FMO, the Dutch entrepreneurial development bank, is partnering with tech accelerator Startupbootcamp AfriTech (SBC Afritech), for the third round of its Africa Start-up Initiative Accelerator Programme (ASIP).

FMO is providing expertise and technical assistance to contribute to the operating costs of the accelerator.

The programme aims to help Africa’s early-stage tech startups to scale up regionally and globally. Ten startups will be selected to join the accelerator and will spend three months undergoing intensive coaching on how to scale their businesses.

The programme will take place in Senegal, ending with a ‘Demo Day’, where startup founders pitch their ideas and strategies to an audience of media, investors, corporate partners, and industry stakeholders.

Around 90% of the 50 African startups that completed previous rounds of the Afritech accelerator are still operating and scaling up, and have raised a combined $110m in follow-on funding since the programme’s inception in 2017, according to SBC Afritech. 

Robert Haynie, Ventures Program, FMO

Robert Haynie, a Ventures Program consultant at FMO, told Impact Investor the partnership was a good fit with FMO’s wider strategy to support the development of entrepreneurial ecosystems across Africa beyond the largest markets such as Nigeria, Egypt, South Africa and Kenya by fostering a dynamic entrepreneurial sector. 

“We want to work with established and effective global or regional accelerators to help them cover the more challenging middle tier of low- and middle-income countries faster than they would do on their own. That’s what brought us to the partnership with Startupbootcamp,” he said. 

Telecel and Senegal among backers 

ASIP has focused on sectors such as fintech, insurance tech, agritech, climate tech, eCommerce, digital health, and cleantech in previous rounds. Through its Ventures Program and MASSIF Fund, FMO is working with SBC Afritech to bring in other focus areas including mobility, micro-leasing, and digitising the informal economy. 

The ASIP programme was founded by pan-African mobile communications operator Telecel Group as a corporate social responsibility initiative.
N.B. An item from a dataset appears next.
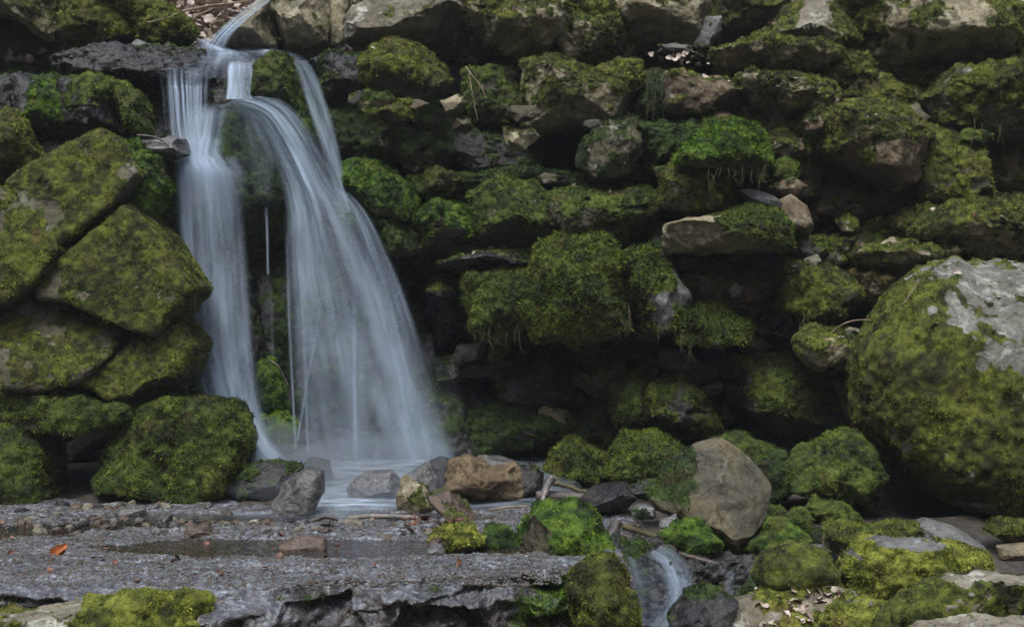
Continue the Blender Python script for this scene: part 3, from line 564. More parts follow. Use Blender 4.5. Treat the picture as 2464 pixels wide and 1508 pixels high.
R('stone_block', 'large dark mossy block cut off by the left border', 6.05, [(-90,465),(30,458),(92,520),(168,602),(120,682),(0,760),(-90,800)], 'olive', .56, 'ol', e=14, front=0.2, lean=.3, facets=0, sharp=0.9, rough=0.4, lump=0.35, ln=0.011, n=7, grow=1.03, fine=0.65)
R('stone_block', 'largest flat faced mossy block, tilted toward the fall', 6.1, [(122,692),(215,590),(310,503),(392,570),(482,692),(430,762),(402,802),(360,797),(290,770),(190,722),(132,718)], 'olive', .54, 'ol', e=14, front=0.2, lean=.3, facets=0, sharp=0.9, rough=0.4, lump=0.35, ln=0.011, n=7, grow=1.03, fine=0.65)
R('stone_block', 'grey brown block with rusty moss below the large border block', 6.05, [(18,772),(90,716),(200,748),(299,800),(292,852),(230,912),(140,938),(48,932),(23,850)], 'olive', .44, 'ol', e=9, front=.22, lean=.25, facets=1, sharp=1.5, rough=0.35, lump=0.4, ln=0.011, n=7, grow=1.03, fine=0.65)
R('stone_block', 'leaning mossy block between rusty block and falling water', 6.1, [(222,912),(300,858),(380,798),(440,781),(483,830),(462,892),(402,942),(350,978),(288,952)], 'olive', .58, 'ol', e=9, front=.22, lean=.3, facets=1, sharp=1.5, rough=0.35, lump=0.4, ln=0.011, n=7, grow=1.03, fine=0.6)
R('rock', 'small green rock cut off by the left border beside the rusty block', 6.15, [(-90,790),(10,820),(42,900),(0,928),(-90,940)], 'olive', .6, 'br')
R('stone_block', 'long low mossy beam of stone at the lower left', 6.0, [(-90,932),(60,938),(200,950),(322,975),(322,1002),(230,1034),(120,1034),(-90,1015)], 'olive', .72, 'md', e=5, front=.22, lean=.35, facets=2, rough=0.5)
R('boulder', 'big boxy boulder wrapped in thick green moss at the foot of the fall', 5.95, [(246,1062),(298,1000),(400,950),(560,968),(602,1050),(594,1112),(562,1182),(480,1215),(380,1193),(248,1170)], 'olive', .97, 'md', e=7, front=0.22, lean=.25, dens=4.5, ln=0.013, lump=0.9, facets=1, rough=0.5, grow=0.97)
R('boulder', 'dark moss boulder in the lower left corner beside the black gap', 5.95, [(-90,1005),(60,1028),(112,1070),(134,1190),(60,1228),(-90,1235)], 'olive', .78, 'md', e=5, front=.25, facets=2, rough=0.5)
# rock behind and inside the falling water
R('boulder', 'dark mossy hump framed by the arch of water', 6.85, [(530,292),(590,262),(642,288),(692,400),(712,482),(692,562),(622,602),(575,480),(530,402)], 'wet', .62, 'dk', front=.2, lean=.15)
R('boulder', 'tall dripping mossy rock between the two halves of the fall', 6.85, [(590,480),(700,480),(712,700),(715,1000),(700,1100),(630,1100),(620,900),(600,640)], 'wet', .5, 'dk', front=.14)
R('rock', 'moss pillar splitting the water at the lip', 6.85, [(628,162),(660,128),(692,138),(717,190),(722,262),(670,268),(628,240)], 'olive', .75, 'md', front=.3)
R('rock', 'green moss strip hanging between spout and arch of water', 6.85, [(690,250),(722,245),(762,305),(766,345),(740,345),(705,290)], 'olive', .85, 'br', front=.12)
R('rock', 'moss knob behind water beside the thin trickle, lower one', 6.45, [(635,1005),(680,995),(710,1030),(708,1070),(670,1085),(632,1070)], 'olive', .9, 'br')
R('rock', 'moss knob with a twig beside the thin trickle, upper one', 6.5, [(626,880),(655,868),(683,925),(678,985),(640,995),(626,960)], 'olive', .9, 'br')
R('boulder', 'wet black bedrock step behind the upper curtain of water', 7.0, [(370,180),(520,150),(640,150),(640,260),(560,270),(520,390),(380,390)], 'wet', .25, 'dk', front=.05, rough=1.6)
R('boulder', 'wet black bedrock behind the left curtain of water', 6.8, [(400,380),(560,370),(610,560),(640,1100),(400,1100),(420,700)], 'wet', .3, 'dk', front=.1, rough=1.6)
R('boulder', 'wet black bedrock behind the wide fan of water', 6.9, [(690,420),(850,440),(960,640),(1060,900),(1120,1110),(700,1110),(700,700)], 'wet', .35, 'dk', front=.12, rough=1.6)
R('rock', 'moss ledge under the outer edge of the fan of water', 6.62, [(815,495),(850,500),(862,560),(835,590),(812,550)], 'olive', .8, 'md')
# stones in and around the pool
R('boulder', 'shiny grey egg shaped stone standing in the pool', 5.5, [(653,1212),(690,1160),(738,1128),(772,1138),(774,1182),(752,1234),(668,1238)], 'wetgrey', 0, 'ol', facets=4, lean=.3, rough=0.3)
R('rock', 'low flat rock with green film behind the egg shaped stone', 5.8, [(572,1142),(640,1118),(720,1128),(730,1190),(640,1215),(582,1195)], 'wet', .45, 'dk', lean=.5, rough=0.4)
R('stone', 'stone veiled in spray left of the fan foot', 6.1, [(720,1125),(750,1100),(790,1110),(800,1145),(750,1150)], 'wet', 0)
R('stone', 'dark rounded stone in the spray, middle of the pool', 5.85, [(838,1172),(880,1136),(940,1133),(964,1160),(957,1187),(890,1200),(848,1192)], 'wetgrey', 0, facets=5)
R('stone', 'pointed grey stone at the right side of the spray', 5.9, [(970,1150),(1032,1110),(1050,1150),(1045,1185),(975,1182)], 'wetgrey', 0, facets=8)
R('stone', 'dark upright stone behind the rusty brown rock', 6.0, [(1028,1112),(1060,1100),(1085,1108),(1084,1165),(1045,1190)], 'wet', .1, 'dk', facets=8)
R('stone', 'tan and grey stone at the pool edge, left of the slanting brown stone', 5.55, [(956,1190),(972,1145),(1022,1180),(1047,1222),(1000,1238),(958,1222)], 'gold', .15, 'ol', facets=8)
R('boulder', 'craggy rusty brown rock right of the spray', 5.8, [(1071,1150),(1085,1108),(1112,1098),(1180,1118),(1240,1120),(1268,1150),(1262,1202),(1190,1212),(1140,1217),(1118,1190),(1073,1182)], 'ochre', 0, facets=8, rough=1.0, front=0.15, grow=1.0)
R('stone', 'smooth grey stone peeking over the rusty brown rock', 5.95, [(1130,1112),(1155,1097),(1200,1098),(1245,1112),(1235,1140),(1150,1140)], 'wetgrey', 0)
R('stone', 'dark wet stone right behind the rusty brown rock', 5.85, [(1245,1130),(1280,1122),(1306,1142),(1304,1175),(1260,1205)], 'wet', .1, 'dk')
R('rock', 'slanting brown stone like a log running down from the pool', 5.35, [(1035,1200),(1080,1188),(1140,1238),(1174,1290),(1145,1305),(1085,1262)], 'wetbrown', .15, 'ol', facets=5, front=.12)
R('boulder', 'glossy black stone left of the big brown boulder', 5.45, [(1393,1210),(1430,1175),(1500,1163),(1533,1190),(1502,1217),(1420,1225)], 'wet', 0, front=.15, facets=3)
R('stone', 'wet black ledge stone reaching toward the big brown boulder', 5.4, [(1500,1195),(1540,1160),(1610,1145),(1620,1175),(1560,1200)], 'wet', .1, 'dk')
R('boulder', 'big brown pear shaped boulder, bare with a wet green left flank', 4.95, [(1562,1190),(1600,1150),(1640,1108),(1690,1068),(1740,1058),(1802,1100),(1848,1170),(1832,1232),(1802,1282),(1752,1322),(1700,1292),(1640,1242),(1575,1215)], 'tawny', 0.25, 'dk', front=.24, facets=3, rough=0.35, lean=.3, soft=2.5, e=2.4, grow=1.03, xf=lambda x, z, n: .2 * (x < -.4 - .2 * z) - .9 * (x > -.25))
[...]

Other backers include the Senegalese government, as well as Amazon Web Services (AWS) and Google, which provide access to their technology and engineers. 
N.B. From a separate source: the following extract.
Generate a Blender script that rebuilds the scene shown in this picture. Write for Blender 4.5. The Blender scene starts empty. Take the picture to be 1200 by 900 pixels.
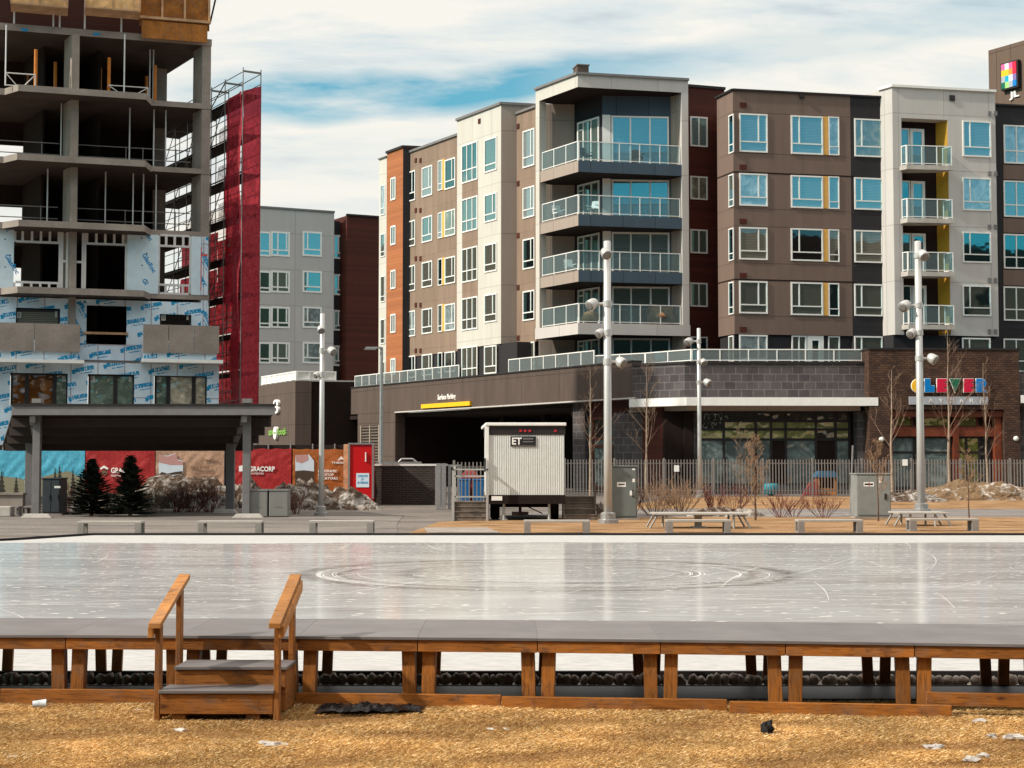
import bpy, math, random
import numpy as np
from mathutils import Vector, Matrix, noise as mnoise
random.seed(7)
rng = np.random.default_rng(7)
SC = bpy.context.scene
COL = SC.collection
FL = 1800.0; HZ = 543.0; CZ = 1.9
PIT = math.atan((HZ-450)/FL); SP, CP = math.sin(PIT), math.cos(PIT)

# ---------------------------------------------------------------- survey helpers (measured points -> places)
def ray(px, py):
    a = (px-600)/FL; b = (450-py)/FL
    return (a, CP-b*SP, SP+b*CP)
def at(px, py, Y):
    d = ray(px, py); t = Y/d[1]
    return Vector((d[0]*t, Y, CZ+d[2]*t))
def gz(Y):
    if Y <= 58: return 0.0
    if Y >= 76: return 0.25
    return 0.25*(Y-58)/18
def xat(px, Y, py=560):
    return at(px, py, Y).x
def zat(px, py, Y):
    return at(px, py, Y).z

class Fac:
    """a vertical wall plane through two plan points"""
    def __init__(s, px0, D0, px1, D1, py=300):
        a = at(px0, py, D0); b = at(px1, py, D1)
        s.A = Vector((a.x, a.y)); B = Vector((b.x, b.y))
        s.u = (B-s.A).normalized(); s.n = Vector((s.u.y, -s.u.x)); s.L = (B-s.A).length
    def off(s, o):
        f = Fac.__new__(Fac); f.A = s.A+s.n*o; f.u = s.u; f.n = s.n; f.L = s.L; return f
    def hit(s, px, py):
        d = ray(px, py); dn = d[0]*s.n.x+d[1]*s.n.y
        t = (s.A.x*s.n.x+s.A.y*s.n.y)/dn
        x, y, z = d[0]*t, d[1]*t, CZ+d[2]*t
        return (x-s.A.x)*s.u.x+(y-s.A.y)*s.u.y, z
    def pt(s, a, z, o=0.0):
        return (s.A.x+s.u.x*a+s.n.x*o, s.A.y+s.u.y*a+s.n.y*o, z)
def plan(p, q):
    f = Fac.__new__(Fac); f.A = Vector((p[0], p[1])); B = Vector((q[0], q[1]))
    f.u = (B-f.A).normalized(); f.n = Vector((f.u.y, -f.u.x)); f.L = (B-f.A).length
    return f

ORG = {}
def org(o):
    return ORG.get(o.name, Vector((0, 0, 0))) if o else Vector((0, 0, 0))
def tag(o, label=None, cat=None, group=None, kind=None):
    if label: o['label'] = label
    if cat: o['category'] = cat
    if group: o['group'] = group
    if kind: o['kind'] = kind
    return o
def thing(name, label, cat, loc=(0, 0, 0), group=None, rz=0.0):
    o = bpy.data.objects.new(name, None); COL.objects.link(o)
    o.location = loc; o.rotation_euler = (0, 0, rz); o.empty_display_size = .2
    ORG[o.name] = Vector(loc)
    return tag(o, label, cat, group)
def kids(o): return [c for c in bpy.data.objects if c.parent == o]
def copy_tree(o, parent=None):
    c = o.copy(); COL.objects.link(c); c.parent = parent
    for ch in kids(o): copy_tree(ch, c)
    return c

class MB:
    def __init__(s): s.v = []; s.f = []; s.m = []; s.sm = []
    def add(s, vs, fs, m=0, smooth=False):
        b = len(s.v); s.v += [tuple(x) for x in vs]
        for f in fs: s.f.append([i+b for i in f]); s.m.append(m); s.sm.append(smooth)
        return s
    def hexa(s, p, m=0):   # 4 bottom + 4 top
        return s.add(p, [(3, 2, 1, 0), (4, 5, 6, 7), (0, 1, 5, 4), (1, 2, 6, 5), (2, 3, 7, 6), (3, 0, 4, 7)], m)
    def box(s, x0, y0, z0, x1, y1, z1, m=0):
        return s.hexa([(x0, y0, z0), (x1, y0, z0), (x1, y1, z0), (x0, y1, z0), (x0, y0, z1), (x1, y0, z1), (x1, y1, z1), (x0, y1, z1)], m)
    def fbox(s, f, a0, z0, a1, z1, o0, o1, m=0):
        """box on a wall plane: a along, z up, o outward (o1 > o0)"""
        q = [f.pt(a0, z0, o1), f.pt(a1, z0, o1), f.pt(a1, z0, o0), f.pt(a0, z0, o0), f.pt(a0, z1, o1), f.pt(a1, z1, o1), f.pt(a1, z1, o0), f.pt(a0, z1, o0)]
        return s.hexa(q, m)
    def prism(s, pts, z0, z1, m=0):   # pts CCW plan
        n = len(pts)
        v = [(p[0], p[1], z0) for p in pts]+[(p[0], p[1], z1) for p in pts]
        fs = [tuple(range(n-1, -1, -1)), tuple(range(n, 2*n))]+[(i, (i+1) % n, n+(i+1) % n, n+i) for i in range(n)]
        return s.add(v, fs, m)
    def fpoly(s, f, pts, o0, o1, m=0):  # polygon (a,z) on a wall plane, thickness o0..o1
        n = len(pts)
        v = [f.pt(a, z, o1) for a, z in pts]+[f.pt(a, z, o0) for a, z in pts]
        fs = [tuple(range(n)), tuple(range(2*n-1, n-1, -1))]+[(i, n+i, n+(i+1) % n, (i+1) % n) for i in range(n)]
        return s.add(v, fs, m)
    def tube(s, p0, p1, r0, r1=None, n=6, m=0, smooth=True, cap=True):
        if r1 is None: r1 = r0
        p0 = Vector(p0); p1 = Vector(p1); d = p1-p0
        if d.length < 1e-6: return s
        d.normalize(); a = d.orthogonal().normalized(); b = d.cross(a)
        v = []
        for p, r in ((p0, r0), (p1, r1)):
            for i in range(n):
                t = 2*math.pi*i/n; v.append(p+a*(math.cos(t)*r)+b*(math.sin(t)*r))
        fs = [(i, (i+1) % n, n+(i+1) % n, n+i) for i in range(n)]
        s.add(v, fs, m, smooth)
        if cap and n > 3:
            s.add(v[:n], [tuple(range(n-1, -1, -1))], m); s.add(v[n:], [tuple(range(n))], m)
        return s
    def lathe(s, prof, M=None, n=16, m=0, smooth=True):  # prof [(r,z)]
        v = []
        for r, z in prof:
            for i in range(n):
                t = 2*math.pi*i/n; p = Vector((math.cos(t)*r, math.sin(t)*r, z))
                v.append(M @ p if M else p)
        fs = []
        for k in range(len(prof)-1):
            for i in range(n): fs.append((k*n+i, k*n+(i+1) % n, (k+1)*n+(i+1) % n, (k+1)*n+i))
        fs.append(tuple(range(n-1, -1, -1))); fs.append(tuple((len(prof)-1)*n+i for i in range(n)))
        return s.add(v, fs, m, smooth)
    def blob(s, c, r, n=8, k=6, jit=.15, m=0, smooth=True, seed=0):
        rr = random.Random(seed); v = []; sc = [rr.uniform(0, 100) for _ in range(3)]
        for j in range(1, k):
            ph = math.pi*j/k
            for i in range(n):
                t = 2*math.pi*i/n
                d = Vector((math.sin(ph)*math.cos(t), math.sin(ph)*math.sin(t), math.cos(ph)))
                q = 1+jit*2*mnoise.noise(d*1.6+Vector(sc))
                v.append((c[0]+d.x*r[0]*q, c[1]+d.y*r[1]*q, c[2]+d.z*r[2]*q))
        top = len(v); v.append((c[0], c[1], c[2]+r[2])); v.append((c[0], c[1], c[2]-r[2]))
        fs = []
        for j in range(k-2):
            for i in range(n): fs.append((j*n+i, (j+1)*n+i, (j+1)*n+(i+1) % n, j*n+(i+1) % n))
        for i in range(n):
            fs.append((top, i, (i+1) % n)); fs.append((top+1, (k-2)*n+(i+1) % n, (k-2)*n+i))
        return s.add(v, fs, m, smooth)
    def build(s, name, mats, parent=None, local=False, bevel=0, loc=None):
        me = bpy.data.meshes.new(name)
        o0 = Vector((0, 0, 0)) if local else (org(parent) if loc is None else Vector(loc))
        me.from_pydata([(x-o0.x, y-o0.y, z-o0.z) for x, y, z in s.v], [], s.f)
        if not isinstance(mats, (list, tuple)): mats = [mats]
        for m in mats: me.materials.append(m)
        me.polygons.foreach_set('material_index', s.m)
        me.polygons.foreach_set('use_smooth', s.sm)
        uvmap(me, o0)
        ob = bpy.data.objects.new(name, me); COL.objects.link(ob)
        if loc is not None: ob.location = loc
        if parent: ob.parent = parent; ORG[ob.name] = org(parent)
        elif loc is not None: ORG[ob.name] = Vector(loc)
        if bevel:
            b = ob.modifiers.new('edge', 'BEVEL'); b.width = bevel; b.segments = 2; b.limit_method = 'ANGLE'
        return ob
def uvmap(me, o0=Vector((0, 0, 0))):
    me.update()
    nl = len(me.loops); co = np.empty(len(me.vertices)*3, np.float32); me.vertices.foreach_get('co', co); co = co.reshape(-1, 3)+np.array(o0, np.float32)
    li = np.empty(nl, np.int32); me.loops.foreach_get('vertex_index', li)
    npoly = len(me.polygons); no = np.empty(npoly*3, np.float32); me.polygons.foreach_get('normal', no); no = no.reshape(-1, 3)
    lt = np.empty(npoly, np.int32); me.polygons.foreach_get('loop_total', lt)
    N = np.repeat(no, lt, axis=0); P = co[li]
    h = np.sqrt(N[:, 0]**2+N[:, 1]**2)+1e-9
    tx, ty = -N[:, 1]/h, N[:, 0]/h
    side = np.abs(N[:, 2]) < .75
    u = np.where(side, P[:, 0]*tx+P[:, 1]*ty, P[:, 0]); v = np.where(side, P[:, 2], P[:, 1])
    uv = me.uv_layers.new(name='UVMap'); uv.data.foreach_set('uv', np.stack([u, v], 1).astype(np.float32).ravel())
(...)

Besides customised support from experienced mentors and ‘Entrepreneurs-In-Residence’, startups on the ASIP can also use SBC’s coaching tool Accelerator Squared.

The startups will also receive benefits including credits from AWS, Google Cloud Services, worth over $750,000 and a cash investment of $18,000, according to SBC Afritech. 

Applications for the third round of ASIP are open until November. Those interested in applying can do so on the SBC Afritech website.

FMO’s three-pronged strategy 

This is FMO’s second partnership with an African accelerator programme. In December 2021, the institution said it was partnering with Endeavor SA to expand that its acceleration model, which supports early-stage ventures with globally scalable solutions. Under the partnership, Endeavor is focusing on ventures within the agritech industry and has prioritized recruiting on business covering Ghana, Morocco, and Tanzania. 

Support for accelerators directed at scaling startups on a regional and continental level is one of three prongs of FMO Ventures Program’s approach to developing more robust entrepreneurial ecosystems in Africa, according to Haynie. 

The second prong is focused on supporting more local accelerators aimed at fostering smaller companies. The third is support for emerging capital allocators or first-time fund managers – particularly local and women fund managers – that can get develop creative ways to get capital to small and growing businesses. 

“We feel that it’s important to approach ecosystem building by supporting this mix of locally based accelerators and regional and global accelerators,” he said.